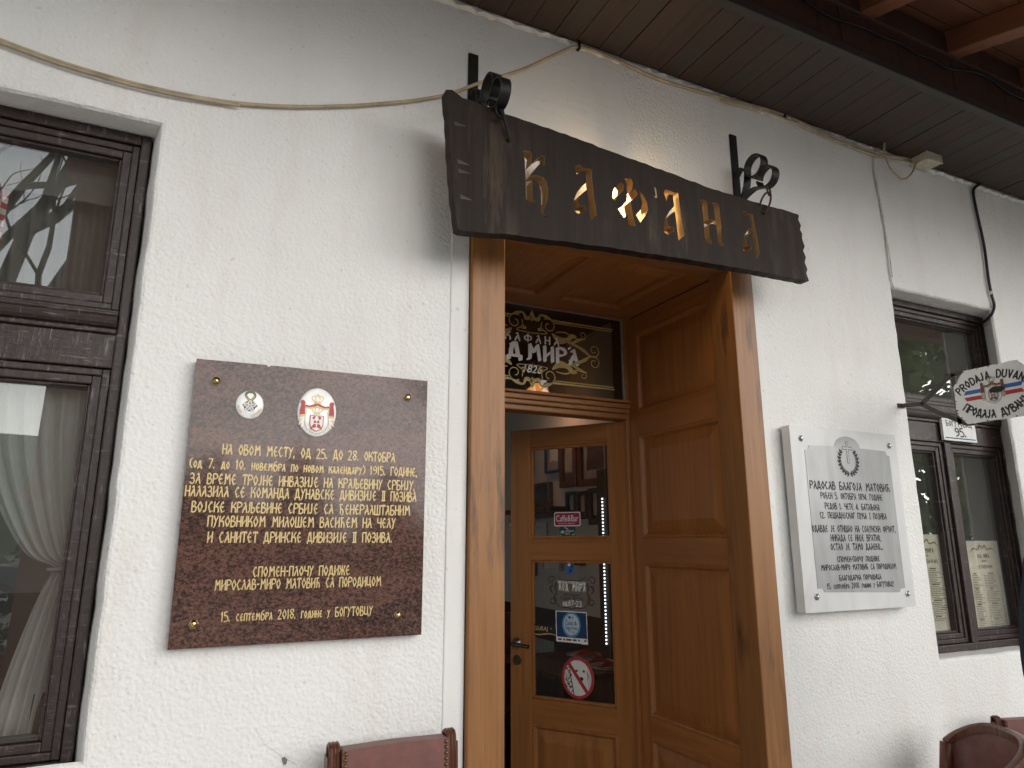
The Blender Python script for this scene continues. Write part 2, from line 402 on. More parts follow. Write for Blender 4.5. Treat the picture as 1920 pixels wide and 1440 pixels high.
# ------------------------------------------------------------------ lettering: broad-nib stroke font (x 0-9, y 0-9, baseline 1, caps 9)
G = {
 'А': (4, '18 29 41,~26 14 01,03 34'), 'Б': (4, '39 09 01,~05 25 44 43 31 01'), 'В': (4, '01 09,~09 29 38 37 26 05,~05 35 44 43 31 01'),
 'Г': (3, '01 09 39 38'), 'Д': (5, '00 02 52 50,~12 15 29,18 39 42'), 'Ђ': (5, '09 39,19 11,~15 35 43 42 30'), 'Е': (4, '~38 29 17 05 13 21 42,05 35'),
 'Ж': (6, '39 31,~09 16 35 56 69,~01 14 35 54 61'), 'З': (4, '~08 19 38 36 15,~15 35 43 31 11 02'), 'И': (4, '09 01,49 41,03 47'), 'Ј': (3, '~29 23 11 02'),
 'К': (4, '09 01,~49 15,~15 35 43 41'), 'Л': (4, '18 29 41,~26 14 01'), 'Љ': (6, '~01 13 19,19 39 31,~35 55 64 62 51 31'), 'М': (6, '~01 12 19,19 35 59,59 61'),
 'Н': (4, '09 01,49 41,05 45'), 'О': (4, '~29 17 05 13 21 33 45 37 29'), 'П': (4, '01 09 49 41'), 'Р': (4, '01 09,~09 29 48 46 25 05'), 'С': (4, '~38 29 17 05 13 21 42'),
 'Т': (4, '08 09 49 48,29 21'), 'Ћ': (5, '09 39,19 11,~15 35 43 41'), 'У': (4, '09 25,~49 25 11 00'), 'Ф': (6, '39 31,~37 17 05 13 33 53 65 57 37'),
 'Ц': (5, '09 02 52 50,49 42'), 'Ч': (4, '~09 06 15 45,49 41'), 'Ш': (6, '09 01 61 69,39 31'), 'I': (2, '09 29,01 21,19 11'), '‖': (4, '09 49,01 41,19 11,39 31'),
 '0': (4, '~29 17 05 13 21 33 45 37 29'), '1': (2, '07 19 11'), '2': (4, '~08 19 38 36 01,01 41'), '3': (4, '~08 19 38 36 15,~15 35 43 31 11 02'), '4': (4, '31 39 03 43'),
 '5': (4, '39 09 06,~06 26 44 42 21 01'), '6': (4, '~39 16 03 21 43 25 04'), '7': (4, '09 49 11'), '8': (4, '~25 48 29 08 25 44 21 04 25'), '9': (4, '~46 25 07 29 47 43 11'),
 '.': (1, '01 02'), ',': (1, '02 00'), '(': (2, '~29 07 03 21'), ')': (2, '~09 27 23 01'), '-': (2, '05 25'), ' ': (4, ''), '…': (5, '01 02,21 22,41 42'),
 'D': (4, '01 09,~09 29 47 43 21 01'), 'U': (4, '~09 03 21 43 49'), 'V': (4, '09 21 49'), 'N': (4, '01 09 41 49'), 'R': (4, '01 09,~09 29 48 46 25 05,25 41'), 'P': (4, '01 09,~09 29 48 46 25 05'),
 'A': (4, '01 29 41,03 33'), 'J': (3, '~29 23 11 02'), 'O': (4, '~29 17 05 13 21 33 45 37 29'), 'б': (4, '~39 18 04 11 31 44 26 05'),
}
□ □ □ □
Give the data above again in full and unchanged, skipping the pictures.

The Blender Python script for this scene continues. Write part 2, from line 402 on. More parts follow. Write for Blender 4.5. Treat the picture as 1920 pixels wide and 1440 pixels high.
# ------------------------------------------------------------------ lettering: broad-nib stroke font (x 0-9, y 0-9, baseline 1, caps 9)
G = {
 'А': (4, '18 29 41,~26 14 01,03 34'), 'Б': (4, '39 09 01,~05 25 44 43 31 01'), 'В': (4, '01 09,~09 29 38 37 26 05,~05 35 44 43 31 01'),
 'Г': (3, '01 09 39 38'), 'Д': (5, '00 02 52 50,~12 15 29,18 39 42'), 'Ђ': (5, '09 39,19 11,~15 35 43 42 30'), 'Е': (4, '~38 29 17 05 13 21 42,05 35'),
 'Ж': (6, '39 31,~09 16 35 56 69,~01 14 35 54 61'), 'З': (4, '~08 19 38 36 15,~15 35 43 31 11 02'), 'И': (4, '09 01,49 41,03 47'), 'Ј': (3, '~29 23 11 02'),
 'К': (4, '09 01,~49 15,~15 35 43 41'), 'Л': (4, '18 29 41,~26 14 01'), 'Љ': (6, '~01 13 19,19 39 31,~35 55 64 62 51 31'), 'М': (6, '~01 12 19,19 35 59,59 61'),
 'Н': (4, '09 01,49 41,05 45'), 'О': (4, '~29 17 05 13 21 33 45 37 29'), 'П': (4, '01 09 49 41'), 'Р': (4, '01 09,~09 29 48 46 25 05'), 'С': (4, '~38 29 17 05 13 21 42'),
 'Т': (4, '08 09 49 48,29 21'), 'Ћ': (5, '09 39,19 11,~15 35 43 41'), 'У': (4, '09 25,~49 25 11 00'), 'Ф': (6, '39 31,~37 17 05 13 33 53 65 57 37'),
 'Ц': (5, '09 02 52 50,49 42'), 'Ч': (4, '~09 06 15 45,49 41'), 'Ш': (6, '09 01 61 69,39 31'), 'I': (2, '09 29,01 21,19 11'), '‖': (4, '09 49,01 41,19 11,39 31'),
 '0': (4, '~29 17 05 13 21 33 45 37 29'), '1': (2, '07 19 11'), '2': (4, '~08 19 38 36 01,01 41'), '3': (4, '~08 19 38 36 15,~15 35 43 31 11 02'), '4': (4, '31 39 03 43'),
 '5': (4, '39 09 06,~06 26 44 42 21 01'), '6': (4, '~39 16 03 21 43 25 04'), '7': (4, '09 49 11'), '8': (4, '~25 48 29 08 25 44 21 04 25'), '9': (4, '~46 25 07 29 47 43 11'),
 '.': (1, '01 02'), ',': (1, '02 00'), '(': (2, '~29 07 03 21'), ')': (2, '~09 27 23 01'), '-': (2, '05 25'), ' ': (4, ''), '…': (5, '01 02,21 22,41 42'),
 'D': (4, '01 09,~09 29 47 43 21 01'), 'U': (4, '~09 03 21 43 49'), 'V': (4, '09 21 49'), 'N': (4, '01 09 41 49'), 'R': (4, '01 09,~09 29 48 46 25 05,25 41'), 'P': (4, '01 09,~09 29 48 46 25 05'),
 'A': (4, '01 29 41,03 33'), 'J': (3, '~29 23 11 02'), 'O': (4, '~29 17 05 13 21 33 45 37 29'), 'б': (4, '~39 18 04 11 31 44 26 05'),
}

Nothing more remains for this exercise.